### Information supplied
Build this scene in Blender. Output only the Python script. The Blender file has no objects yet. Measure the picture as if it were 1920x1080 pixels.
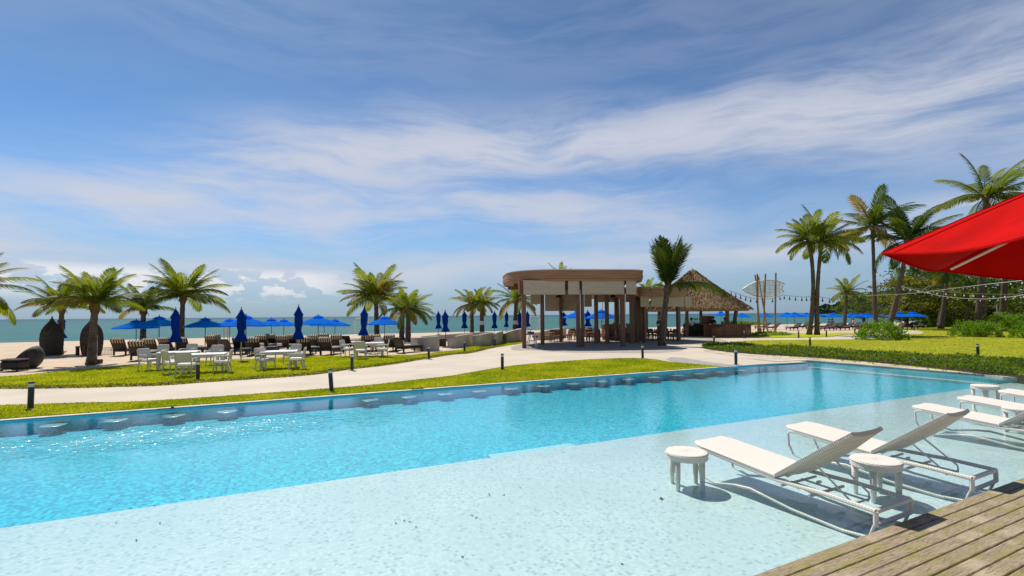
import bpy, math, random
import numpy as np
from mathutils import Vector, Matrix, Euler
from mathutils.geometry import tessellate_polygon

random.seed(7)
RN = np.random.default_rng(11)
S = bpy.context.scene
COL = S.collection
rad = math.radians

# ------------------------------------------------------------------ camera
F = 920.0; CH = 2.0; PITCH = rad(1.6); ROLL = math.atan(.0083)
SHY = 51 - F * math.tan(PITCH)
cam_d = bpy.data.cameras.new('camera'); cam = bpy.data.objects.new('camera', cam_d); COL.objects.link(cam)
cam_d.sensor_width = 36; cam_d.lens = F / 1920 * 36; cam_d.shift_y = SHY / 1920
cam_d.clip_start = .05; cam_d.clip_end = 60000
_up = Vector((0, -math.sin(PITCH), math.cos(PITCH))); _fw = Vector((0, math.cos(PITCH), math.sin(PITCH))); _rt = Vector((1, 0, 0))
_c, _s = math.cos(ROLL), math.sin(ROLL)
_x = _rt * _c - _up * _s; _y = _rt * _s + _up * _c
m = Matrix((_x, _y, -_fw)).transposed().to_4x4(); m.translation = (0, 0, CH)
cam.matrix_world = m
S.camera = cam

# ------------------------------------------------------------------ light
SUN_AZ = rad(-36); SUN_EL = rad(57)
sd = Vector((math.sin(SUN_AZ) * math.cos(SUN_EL), math.cos(SUN_AZ) * math.cos(SUN_EL), math.sin(SUN_EL)))
sun_d = bpy.data.lights.new('sun', 'SUN'); sun = bpy.data.objects.new('sun', sun_d); COL.objects.link(sun)
sun_d.energy = 4.6; sun_d.angle = rad(.53); sun_d.color = (1, .95, .87)
sun.rotation_euler = (-sd).to_track_quat('-Z', 'Y').to_euler()
S.view_settings.view_transform = 'Standard'; S.view_settings.look = 'None'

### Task
Leave out the pictures and repeat exactly the lines from the start of the material through the line that contains "S.camera = cam", both included.

### Task response
Build this scene in Blender. Output only the Python script. The Blender file has no objects yet. Measure the picture as if it were 1920x1080 pixels.
import bpy, math, random
import numpy as np
from mathutils import Vector, Matrix, Euler
from mathutils.geometry import tessellate_polygon

random.seed(7)
RN = np.random.default_rng(11)
S = bpy.context.scene
COL = S.collection
rad = math.radians

# ------------------------------------------------------------------ camera
F = 920.0; CH = 2.0; PITCH = rad(1.6); ROLL = math.atan(.0083)
SHY = 51 - F * math.tan(PITCH)
cam_d = bpy.data.cameras.new('camera'); cam = bpy.data.objects.new('camera', cam_d); COL.objects.link(cam)
cam_d.sensor_width = 36; cam_d.lens = F / 1920 * 36; cam_d.shift_y = SHY / 1920
cam_d.clip_start = .05; cam_d.clip_end = 60000
_up = Vector((0, -math.sin(PITCH), math.cos(PITCH))); _fw = Vector((0, math.cos(PITCH), math.sin(PITCH))); _rt = Vector((1, 0, 0))
_c, _s = math.cos(ROLL), math.sin(ROLL)
_x = _rt * _c - _up * _s; _y = _rt * _s + _up * _c
m = Matrix((_x, _y, -_fw)).transposed().to_4x4(); m.translation = (0, 0, CH)
cam.matrix_world = m
S.camera = cam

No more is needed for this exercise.